Whereas PoE, with all its faults, made me really question why I am having fun playing it. Why am I bothering to pick up my controller every day? Why am I enjoying opening every goddamn chest and treasure hole and clay pot that I encounter? Why am I getting thrills watching my very pixelated blobs of people do the funky fast walk through nearly-Diablo II level-renderings of dungeons?


Because for all its faults, PoE is an adventure. And that is the highest and as I have just discovered, the only thing that truly matters in an RPG. It’s not even the story, as I have just realized – although I think the quality of the story is what will separate the regulars from the historical greats. PoE manages to make the player feel that they are never know what is coming next. Your choices matter. You watch your hero and his trusty band of followers grow into their powers and roles in the story, and you never know where you are going to end up next or what awesome spirit-summoning artifact you will find.

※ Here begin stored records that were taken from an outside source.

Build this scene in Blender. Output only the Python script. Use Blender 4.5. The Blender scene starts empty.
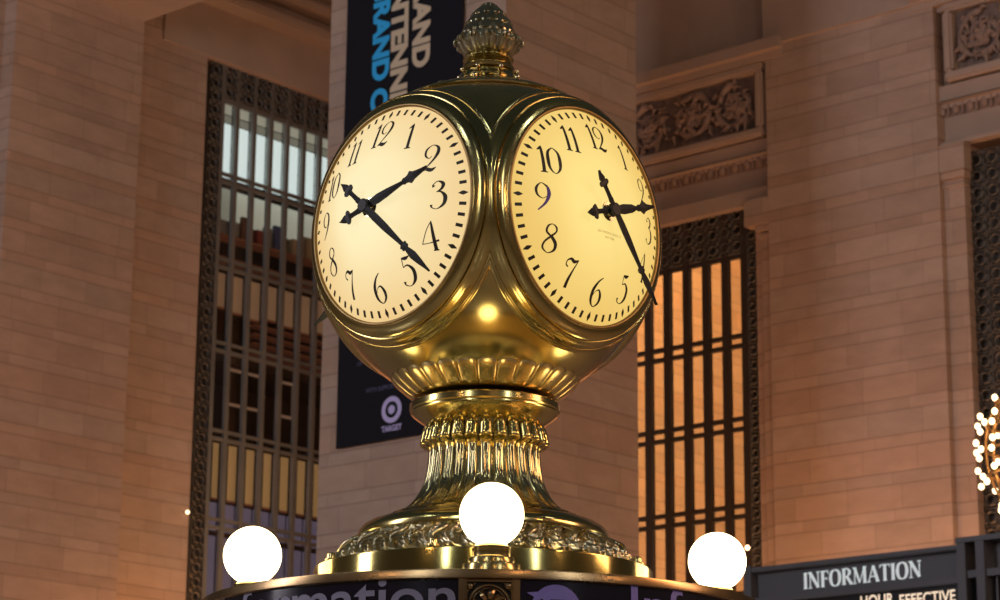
import bpy, bmesh, math, random
from math import sin, cos, pi, sqrt, atan2, tan, radians
from mathutils import Vector, Matrix
random.seed(7)
S = bpy.context.scene
COL = S.collection

# ------------------------------------------------------------------ camera
F, PITCH, ROLL = 2448.3, 0.260578, 0.008673
YC, YB = 0.026083, 0.715446            # turn of the clock and of the hall
CZ = 1.6                               # eye height
fw = Vector((0, cos(PITCH), sin(PITCH))); rt = Vector((1, 0, 0)); up = rt.cross(fw)
R_ = cos(ROLL)*rt + sin(ROLL)*up; U_ = -sin(ROLL)*rt + cos(ROLL)*up
cd = bpy.data.cameras.new('camera'); cam = bpy.data.objects.new('camera', cd); COL.objects.link(cam)
m3 = Matrix((R_, U_, -fw)).transposed()
cam.matrix_world = Matrix.Translation((0, 0, CZ)) @ m3.to_4x4()
cd.sensor_width = 36; cd.lens = F/1000*36; cd.clip_end = 300; cd.clip_start = .1
cd.dof.use_dof = True; cd.dof.focus_distance = 6.15; cd.dof.aperture_fstop = 11
S.camera = cam
CLK = Vector((-0.037756, 6.374291, 1.860019 + CZ))   # centre of the clock's ball

dA = Vector((sin(YB), cos(YB), 0)); dB = Vector((-cos(YB), sin(YB), 0))
def ray(x, y):
    return (R_*((x-500)/F) + U_*((300-y)/F) + fw).normalized()
def onA(x, y, v):                      # point of the wall plane v = const -> (u, z)
    d = ray(x, y); q = d*(v/d.dot(dB)); return q.dot(dA), q.z + CZ
def onB(x, y, u):                      # point of the wall plane u = const -> (v, z)
    d = ray(x, y); q = d*(u/d.dot(dA)); return q.dot(dB), q.z + CZ
HALL = pi/2 - YB

# ------------------------------------------------------------------ materials
def newmat(name):
    m = bpy.data.materials.new(name); m.use_nodes = True
    return m, m.node_tree.nodes, m.node_tree.links, m.node_tree.nodes['Principled BSDF']
def plain(name, col, rough=.5, metal=0., emit=None, es=0., bump=None, var=None, coat=0.):
    m, N, L, b = newmat(name)
    b.inputs['Base Color'].default_value = (*col, 1); b.inputs['Roughness'].default_value = rough
    b.inputs['Metallic'].default_value = metal
    b.inputs['Coat Weight'].default_value = coat
    if emit: b.inputs['Emission Color'].default_value = (*emit, 1); b.inputs['Emission Strength'].default_value = es
    if bump or var:
        tc = N.new('ShaderNodeTexCoord'); nz = N.new('ShaderNodeTexNoise')
        nz.inputs['Scale'].default_value = (bump or var)[0]; nz.inputs['Detail'].default_value = 4
        L.new(tc.outputs['Object'], nz.inputs['Vector'])
        if bump:
            bp = N.new('ShaderNodeBump'); bp.inputs['Strength'].default_value = bump[1]; bp.inputs['Distance'].default_value = bump[2]
            L.new(nz.outputs['Fac'], bp.inputs['Height']); L.new(bp.outputs['Normal'], b.inputs['Normal'])
        if var:
            mx = N.new('ShaderNodeMix'); mx.data_type = 'RGBA'
            mx.inputs['A'].default_value = (*[c*(1-var[1]) for c in col], 1); mx.inputs['B'].default_value = (*[min(1, c*(1+var[1])) for c in col], 1)
            L.new(nz.outputs['Fac'], mx.inputs['Factor']); L.new(mx.outputs['Result'], b.inputs['Base Color'])
    return m
def brass(name, col, rough, rvar=.08, bumpd=.0006, scale=9., tarnish=(.20, .17, .08), tfac=.35):
    m, N, L, b = newmat(name)
    b.inputs['Metallic'].default_value = 1
    tc = N.new('ShaderNodeTexCoord'); n1 = N.new('ShaderNodeTexNoise'); n1.inputs['Scale'].default_value = scale; n1.inputs['Detail'].default_value = 6
    L.new(tc.outputs['Object'], n1.inputs['Vector'])
    rr = N.new('ShaderNodeMapRange'); rr.inputs['To Min'].default_value = max(.02, rough-rvar); rr.inputs['To Max'].default_value = rough+rvar
    L.new(n1.outputs['Fac'], rr.inputs['Value']); L.new(rr.outputs['Result'], b.inputs['Roughness'])
    n2 = N.new('ShaderNodeTexNoise'); n2.inputs['Scale'].default_value = scale*.45; n2.inputs['Detail'].default_value = 5
    L.new(tc.outputs['Object'], n2.inputs['Vector'])
    r2 = N.new('ShaderNodeMapRange'); r2.inputs['From Min'].default_value = .42; r2.inputs['From Max'].default_value = .72; r2.inputs['To Max'].default_value = tfac
    L.new(n2.outputs['Fac'], r2.inputs['Value'])
    mx = N.new('ShaderNodeMix'); mx.data_type = 'RGBA'; mx.inputs['A'].default_value = (*col, 1); mx.inputs['B'].default_value = (*tarnish, 1)
    L.new(r2.outputs['Result'], mx.inputs['Factor']); L.new(mx.outputs['Result'], b.inputs['Base Color'])
    bp = N.new('ShaderNodeBump'); bp.inputs['Strength'].default_value = .5; bp.inputs['Distance'].default_value = bumpd
    L.new(n1.outputs['Fac'], bp.inputs['Height']); L.new(bp.outputs['Normal'], b.inputs['Normal'])
    return m
def stone(name, base, var=.11, zoff=0., joint=.70):
    """coursed stone: tall and low courses in turn, 0.47 m together"""
    m, N, L, b = newmat(name)
    def math_(op, a, c=None, e=None):
        n = N.new('ShaderNodeMath'); n.operation = op
        for i, x in enumerate((a, c, e)):
            if x is None: continue
            if isinstance(x, (int, float)): n.inputs[i].default_value = x
            else: L.new(x, n.inputs[i])
        return n.outputs[0]
    tc = N.new('ShaderNodeTexCoord'); sp = N.new('ShaderNodeSeparateXYZ'); L.new(tc.outputs['Object'], sp.inputs[0])
    s = math_('ADD', sp.outputs[0], sp.outputs[1])
    z = math_('DIVIDE', math_('SUBTRACT', sp.outputs[2], zoff), .47)
    row = math_('FLOOR', z); fr = math_('FRACT', z)
    low = math_('GREATER_THAN', fr, .67)
    rid = math_('ADD', math_('MULTIPLY', row, 2.), low)
    wn = N.new('ShaderNodeTexWhiteNoise'); wn.noise_dimensions = '1D'; L.new(rid, wn.inputs['W'])
    ln = math_('SUBTRACT', .80, math_('MULTIPLY', low, .12))
    col = math_('ADD', math_('DIVIDE', s, ln), wn.outputs['Value'])
    ci = math_('FLOOR', col); cf = math_('FRACT', col)
    # distance to joints in metres
    dz1 = math_('ABSOLUTE', math_('MULTIPLY', math_('SUBTRACT', fr, .67), .47))
    dz2 = math_('MULTIPLY', math_('MINIMUM', fr, math_('SUBTRACT', 1., fr)), .47)
    dz = math_('MINIMUM', dz1, dz2)
    dx = math_('MULTIPLY', math_('MINIMUM', cf, math_('SUBTRACT', 1., cf)), .9)
    jz = N.new('ShaderNodeMapRange'); jz.inputs['From Min'].default_value = .002; jz.inputs['From Max'].default_value = .016; jz.inputs['To Min'].default_value = joint; jz.inputs['To Max'].default_value = 1
    L.new(dz, jz.inputs['Value'])
    jx = N.new('ShaderNodeMapRange'); jx.inputs['From Min'].default_value = .002; jx.inputs['From Max'].default_value = .012; jx.inputs['To Min'].default_value = joint+.12; jx.inputs['To Max'].default_value = 1
    L.new(dx, jx.inputs['Value'])
    j = math_('MULTIPLY', jz.outputs[0], jx.outputs[0])
    w2 = N.new('ShaderNodeTexWhiteNoise'); w2.noise_dimensions = '2D'; cx = N.new('ShaderNodeCombineXYZ'); L.new(rid, cx.inputs[0]); L.new(ci, cx.inputs[1]); L.new(cx.outputs[0], w2.inputs['Vector'])
    nz = N.new('ShaderNodeTexNoise'); nz.inputs['Scale'].default_value = 2.2; nz.inputs['Detail'].default_value = 8; nz.inputs['Roughness'].default_value = .65
    mp = N.new('ShaderNodeMapping'); mp.inputs['Scale'].default_value = (1, 1, 2.4); L.new(tc.outputs['Object'], mp.inputs[0]); L.new(mp.outputs[0], nz.inputs['Vector'])
    f = math_('ADD', math_('MULTIPLY', math_('SUBTRACT', w2.outputs['Value'], .5), var*1.5), math_('MULTIPLY', math_('SUBTRACT', nz.outputs['Fac'], .5), .5))
    g = math_('MULTIPLY', math_('ADD', 1., f), j)
    hsv = N.new('ShaderNodeMix'); hsv.data_type = 'RGBA'
    hsv.inputs['A'].default_value = (*base, 1); hsv.inputs['B'].default_value = (base[0]*1.02, base[1]*.93, base[2]*.87, 1)
    L.new(wn.outputs['Value'], hsv.inputs['Factor'])
    vm = N.new('ShaderNodeVectorMath'); vm.operation = 'SCALE'; L.new(hsv.outputs['Result'], vm.inputs[0]); L.new(g, vm.inputs['Scale'])
    L.new(vm.outputs[0], b.inputs['Base Color'])
    b.inputs['Roughness'].default_value = .82
    bp = N.new('ShaderNodeBump'); bp.inputs['Strength'].default_value = .5; bp.inputs['Distance'].default_value = .01
    L.new(j, bp.inputs['Height']); L.new(bp.outputs['Normal'], b.inputs['Normal'])
    return m

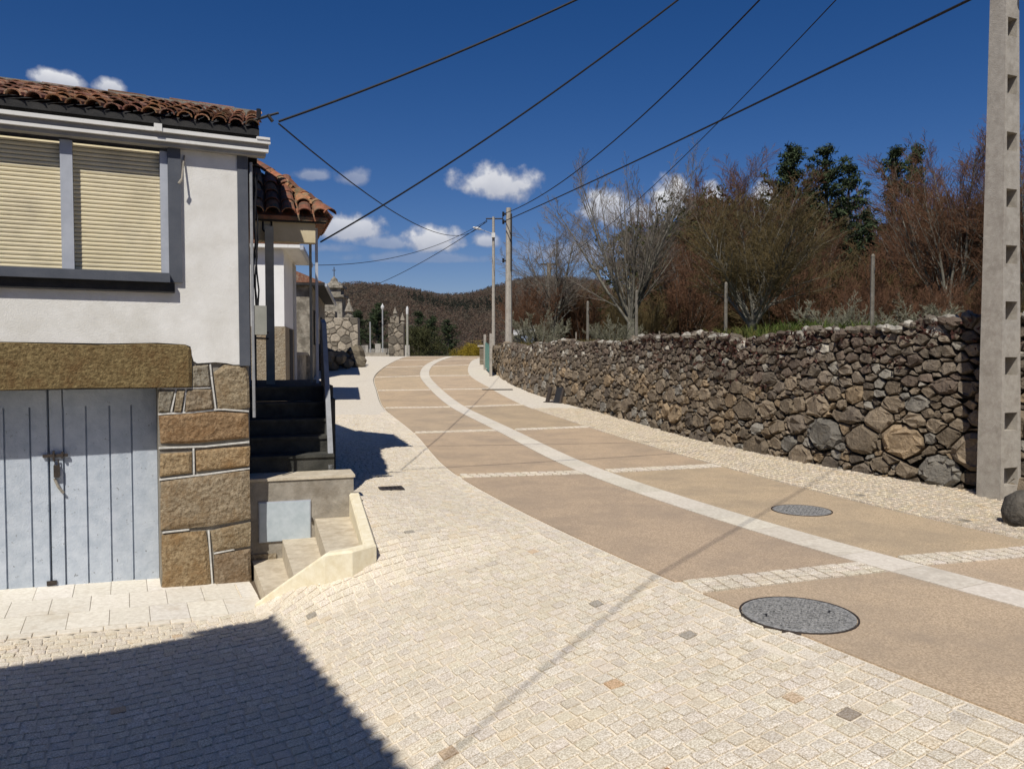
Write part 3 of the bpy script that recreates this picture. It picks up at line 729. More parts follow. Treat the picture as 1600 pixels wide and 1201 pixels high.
# ------------------------------------------------------------------ porch with stairs
PU=V((.951,.309,0)); PO=V((-2.62,7.84,0))
def Q(a,b,z): return PO+PU*a+HW*b+V((0,0,z))
def porch():
    rng=random.Random(9)
    h=thing('entrance_porch','tiled entrance porch with concrete stairs toned dark as in shade at the corner of the white house','porch',tuple(Q(.5,0,-.1)))
    def pan(m,a0,a1,b0,b1,z0,z1): m.para(Q(a0,b0,z0),PU*(a1-a0),HW*(b1-b0),V((0,0,z1-z0)))
    m=MB(); pan(m,-.02,1.02,0,.40,-.75,.335); m.build('landing_wall',M['concrete'],h)
    m=MB(); pan(m,-.02,1.035,-.015,.40,.335,.362); m.build('landing_slab',M['step'],h)
    m=MB(); pan(m,.0,.24,-.02,.0,-.72,-.40); m.build('plinth_stone',M['ashlar'],h)
    m=MB(); pan(m,.085,.575,-.022,.0,-.275,.115); mb=m.build('meter_box_door',M['meter'],h)
    m=MB(); pan(m,.075,.585,-.014,.0,-.285,.125); m.build('meter_box_frame',M['lighttrim'],mb)
    m=MB(); pan(m,.585,.60,-.03,.0,-.10,-.06); m.build('meter_hinge',M['iron'],mb)
    for k in range(1,6):
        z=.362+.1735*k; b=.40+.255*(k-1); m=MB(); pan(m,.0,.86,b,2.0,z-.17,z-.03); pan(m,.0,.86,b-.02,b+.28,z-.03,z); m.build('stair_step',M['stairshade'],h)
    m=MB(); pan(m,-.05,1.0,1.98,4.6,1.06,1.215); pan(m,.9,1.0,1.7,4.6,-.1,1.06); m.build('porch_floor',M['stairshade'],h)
    # thin side wall rising along the stairs
    A=[Q(.80,.40,.10),Q(.80,.40,.42),Q(.80,.55,.70),Q(.80,1.75,2.0),Q(.80,2.1,2.06),Q(.80,2.1,.10)]
    B=[p+PU*.055+HW*0 for p in A]; B=[p for p in B]; A2=[V((p.x,p.y,p.z)) for p in A]
    dA=[0,0,.004,.05,.06,.06]; A=[p+PU*d for p,d in zip(A,dA)]; B=[p+PU*d for p,d in zip(B,dA)]
    m=MB(); n=6; m.add(A+B,[tuple(range(n)),tuple(reversed(range(n,2*n)))]+[(i,i+n,(i+1)%n+n,(i+1)%n) for i in range(n)]); m.build('stair_side_wall',M['railgrey'],h)
    # posts
    m=MB(); pan(m,.20,.31,2.65,2.76,1.2,3.30); m.build('porch_post',M['postgrey'],h)
    m=MB(); pan(m,.868,.905,3.0,3.04,1.2,3.36); m.build('porch_post',M['lighttrim'],h)
    m=MB(); pan(m,.80,.835,3.2,3.24,1.2,3.3); m.build('porch_post',M['postgrey'],h)
    m=MB(); m.tube([Q(.06,2.3,1.22),Q(.06,2.3,1.95),Q(.10,2.3,2.0)],.02,6); m.tube([Q(.06,2.3,1.90),Q(.25,2.7,1.90)],.012,5); m.tube([Q(.06,2.3,1.82),Q(.25,2.7,1.82)],.012,5); m.build('stub_rail',M['cable'],h)
    # roof: front slope with a hip falling to the right
    eb=2.75; ez=3.46; sl=R(29); D=1.95
    m=MB(); pan(m,.08,.86,eb+.08,eb+.26,3.13,3.40); m.build('beam',M['soffit'],h)
    m=MB(); pan(m,.03,1.0,eb+.02,eb+.09,3.39,3.475); m.build('eave_board',M['dark'],h)
    m=MB(); a=[Q(.18,eb+.075,3.385),Q(.18,eb+.06,3.27),Q(.205,eb+.05,3.24),Q(.265,eb+.05,3.24),Q(.29,eb+.06,3.27),Q(.29,eb+.075,3.385)]; m.tube(a,.013,5); m.build('hook',M['cable'],h)
    fl,fr=Q(.0,eb,ez),Q(1.02,eb,ez); tp=Q(.04,eb+D,ez+D*math.tan(sl)); bk=Q(1.02,4.75,ez); dn=V((0,0,-.05))
    m=MB(); m.add([fl,fr,tp],[(0,1,2)]); m.add([fr,bk,tp],[(0,1,2)]); m.add([fl+dn,fr+dn,bk+dn,Q(0,4.75,ez)+dn],[(3,2,1,0)])
    m.quad(fl,fl+dn,fr+dn,fr); m.quad(fr,fr+dn,bk+dn,bk); rf=m.build('roof',M['tile'],h)
    nrm=V((HW.y,-HW.x,0))
    tile_field(rf,Q(.10,eb-.05,ez+.01),PU,HW,sl,5,6,.205,.36,TILES,rng,keep=lambda i,j: (j*.36*math.cos(sl)+.25)<D*(1-(i*.205+.02)/1.02)+.12,lift=.03)
    # hip tiles
    hd=(tp-fr); hl=hd.length; hy=hd/hl; hx=hy.cross(V((0,0,1))).normalized(); hz=hx.cross(hy)
    for k in range(6):
        p=fr+hy*(k*.37-.04)+hz*.075; inst('hip_tile',rng.choice(TILES),rf,frame(hx,hy,hz,p))
    # right slope tiles
    up=-PU; sl2=math.atan((tp.z-ez)/.98); L=2.0
    for i in range(9):
        for j in range(3):
            if j*.36*math.cos(sl2) > min(1,(i*.205+.2)/1.95)*.98-.15: continue
            yv=(up*math.cos(sl2)+V((0,0,math.sin(sl2)))).normalized(); xv=V((up.y,-up.x,0)); zv=xv.cross(yv)
            inst('roof_tile',rng.choice(TILES),rf,frame(xv,yv,zv,Q(1.05,eb+.10+i*.205,ez)+yv*(j*.36)+zv*.03))
porch()

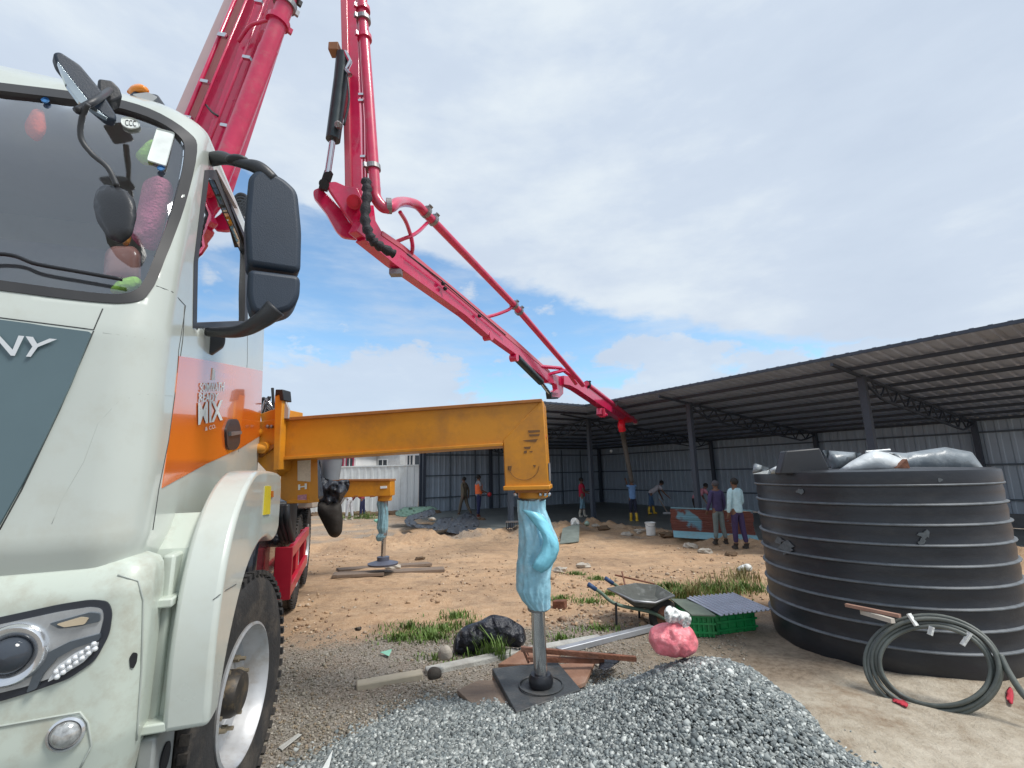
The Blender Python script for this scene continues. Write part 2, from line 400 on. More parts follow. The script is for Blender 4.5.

And there are I think, a dwindling number of games that give one a satisfying sense of adventure. These games are hard to make and don’t come every day. And they can't all be Baldur's Gate 3-level, and that is just a fact. So when I do find one, I am going to savor it and milk every moment of the journey. And then I am going to come back for more – I’m looking at you, Pillars of Eternity 2.


So a final word? This game is a slow burner if there ever was one. But I say give it a chance, and then another. And then see whether the game manages to take you to place where you want to be (in the gamer-philosophy sense, of course).